Which are the best texture file formats to import to UE4?

I also use TGA and PSD. I used to use PNG- call me a bit of a PNG fanboy if you will, mainly from my legs in the web and graphic design field. However, there has been buzz lately that PNG is going the way of the dodo, with the trend being moving over to vector formats (mainly SVG) on the web. I’ve always been a raster sort of guy, so this hurts my soul a little… it is what it is. But that’s the web and such…

I prefer TGA for ease-of-use across the board; as KVogler pointed out, from a raw code point, it’s pretty painless to work with. TGA is also very widely supported. PNG is great because it is a lossless format (and thus generally free from compression artifacts, like JPEG), but its original intended use was as a replacement for the GIF format. Portable Network Graphics vs Graphics Interchange Format. While PNG can be used for rendering (both offline and realtime), that wasn’t the intended use, keep that in mind. TGA however, has a slightly different history. Per Wikipedia:

… The format can store image data with 8, 15, 16, 24, or 32 bits of precision per pixel – the maximum 24 bits of RGB and an extra 8-bit alpha channel. Color data can be color-mapped, or in direct color or truecolor format. Image data may be stored raw, or optionally, a lossless RLE compression similar to PackBits can be employed. This type of compression performs poorly for typical photographic images, but works acceptably well for simpler images, such as icons, cartoons and line drawings.

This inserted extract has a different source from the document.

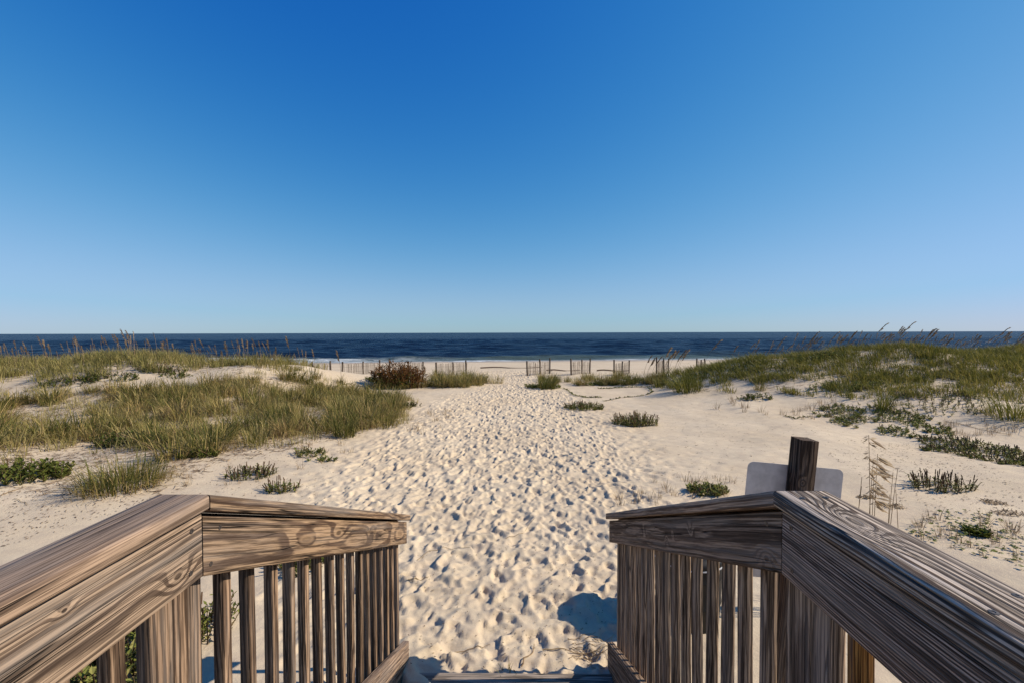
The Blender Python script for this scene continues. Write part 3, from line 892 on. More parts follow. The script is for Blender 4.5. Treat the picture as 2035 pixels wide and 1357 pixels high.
ub = Bag()
for (x, y) in scatter(V2, 900, gr, holes=(H1, H2, H3), noise=(1.15, 0.15, 50)):
    s_ = gr.uniform(0.6, 1.2)
    grass_bag(ub, 26, 0.26 * s_, 0.17 * s_, gr, (-0.05, 0), 0.012, (0.80, 0.22), flop=0.75, cx=x, cy=y, zf=gz)
tag(obj('low_grass', ub.mesh('low_grass', G_MIX)), 'low matted straw grass under and between the clumps left of the path', 'low grass', kind='stuff')
V2x = poly([(-80, 772), (130, 775), (330, 770), (560, 745), (700, 762), (830, 800), (815, 845), (690, 872), (560, 892), (420, 912), (300, 905), (160, 905), (-80, 930)])
wb = Bag()
for (x, y) in scatter(V2x, 620, gr, noise=(0.8, 0.30, 52)):
    s_ = gr.uniform(0.5, 1.15)
    grass_bag(wb, 17, 0.16 * s_, 0.42 * s_, gr, (-0.05, 0), 0.010, (0.45, 0.25), flop=0.3, cx=x, cy=y, zf=gz)
tag(obj('straw_wisps', wb.mesh('straw_wisps', G_STRAW)), 'thin straw yellow wisps between the green clumps left of the path', 'low grass', kind='stuff')
# single clumps one can point to
big = Bag()
grass_bag(big, 620, 0.52, 0.55, gr, wind=(-0.05, 0), w=0.010, tone=(0.34, 0.22), flop=0.42)
grass_bag(big, 120, 0.62, 0.35, gr, wind=(-0.1, 0), w=0.011, tone=(0.75, 0.15), flop=0.8)
p = at(243, 968)
put_clump(big.mesh('beach_grass', G_MIX), p.x, p.y, 1.0, 'big rounded green grass clump just behind the sunlit railing corner', 'beach grass', rot=0.0)
mid = Bag()
grass_bag(mid, 170, 0.24, 0.66, gr, wind=(0.05, 0), w=0.012, tone=(0.30, 0.2), flop=0.15)
p = at(686, 866)
put_clump(mid.mesh('beach_grass', G_MIX), p.x, p.y, 1.0, 'tall green grass clump nearest the footprints at the patch edge', 'beach grass')
mid2 = Bag()
grass_bag(mid2, 140, 0.35, 0.55, gr, wind=(0.05, 0), w=0.012, tone=(0.5, 0.2), flop=0.25)
p = at(765, 848)
put_clump(mid2.mesh('beach_grass', G_MIX), p.x, p.y, 1.0, 'straw and green grass clump farthest into the footprinted path', 'beach grass')
p = at(412, 900)
put_clump(CLUMP[2], p.x, p.y, 1.35, 'green grass clump at the near tip of the dense patch, above the bent railing', 'beach grass')

# --- dune ridges: masses of grass
def ridge(name, P, n, rng, mat, h, tone, label, wind, blades=46, R=0.28, noise=None, w=0.016, holes=()):
    b = Bag()
    for (x, y) in scatter(P, n, rng, noise=noise, holes=holes):
        s = rng.uniform(0.7, 1.25)
        tt = (tone[0] + 0.30 * (vnoise(x / 1.7, y / 1.7, 77) - 0.5), tone[1])
        grass_bag(b, blades, R * s, h * s, rng, wind, w, tt, flop=0.2, cx=x, cy=y, cz=gz(x, y))
    o = obj(name, b.mesh(name, mat))
    return tag(o, label, 'dune grass', kind='stuff')
def wp(*pts): return [Vector(p) for p in pts]
V1 = wp((-34, 14.6), (-22, 15.0), (-18, 15.4), (-15.0, 15.8), (-13.4, 16.7), (-12.0, 17.5), (-10.2, 17.2), (-8.6, 18.3), (-9.2, 20.4), (-14, 21.0), (-34, 21.0))
ridge('dune_grass', V1, 900, gr, G_STRAW, 0.50, (0.28, 0.25), 'straw yellow grass mass on the dune crest at the left', (0.04, 0), noise=(1.6, 0.20, 41), blades=40)
V7 = poly([(1335, 772), (1340, 750), (1365, 742), (1450, 730), (1520, 722), (1640, 745), (1800, 755), (2060, 760), (2100, 800), (2000, 790), (1900, 792), (1780, 782), (1640, 772), (1520, 765), (1420, 772)])
V7b = wp((5.9, 18.3), (7.5, 16.8), (9.5, 15.6), (12, 14.6), (15, 14.2), (19, 14.2), (26, 14.8), (30, 20), (26, 23.0), (14, 22.5), (9.6, 22), (7.0, 21))
ridge('dune_grass', V7b, 1700, gr, G_OLIVE, 0.36, (0.42, 0.24), 'olive green grass mass covering the dune at the right', (-0.25, -0.02), noise=(1.5, 0.06, 42), blades=38)
V7c = wp((6.4, 16.6), (8.2, 14.9), (10.4, 13.4), (13, 12.5), (17, 11.6), (23, 11.6), (24, 15.2), (14, 15.2), (9.5, 16.4))
ridge('low_dune_grass', V7c, 620, gr, G_OLIVE, 0.27, (0.50, 0.25), 'sparse low grass at the foot of the dune at the right', (-0.2, 0), blades=24, R=0.2, noise=(0.9, 0.36, 43))
litter('dune_litter', wp((6.5, 16.5), (11, 12.5), (22, 11.5), (24, 15), (10, 19)), 2300, gr, G_DEAD, (0.08, 0.4), noise=(1.4, 0.4, 44), label='dead stems lying on the sand below the right dune')
litter('crest_litter', wp((-24, 14.6), (-8, 15.0), (-8, 17.5), (-24, 16.8)), 1000, gr, G_DEAD, (0.08, 0.35), noise=(1.0, 0.45, 45), label='dead stems lying on the sand of the left dune')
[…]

For rendering “stuffs”, I personally jump on the TGA wagon, since it strikes a chord as far as being more intended for that sort of stuff. In the end though, it comes down to what works best for a given person/project. Your toolchain, art style, target package size, etc all come into play here. Someone mentioned that UE handles compression internally as it pleased; don’t be mistaken: there are size differences between the formats, even after UE waves its magic wand over them. So be sure to do your own tests and find what works best for you, quality/size/performance wise.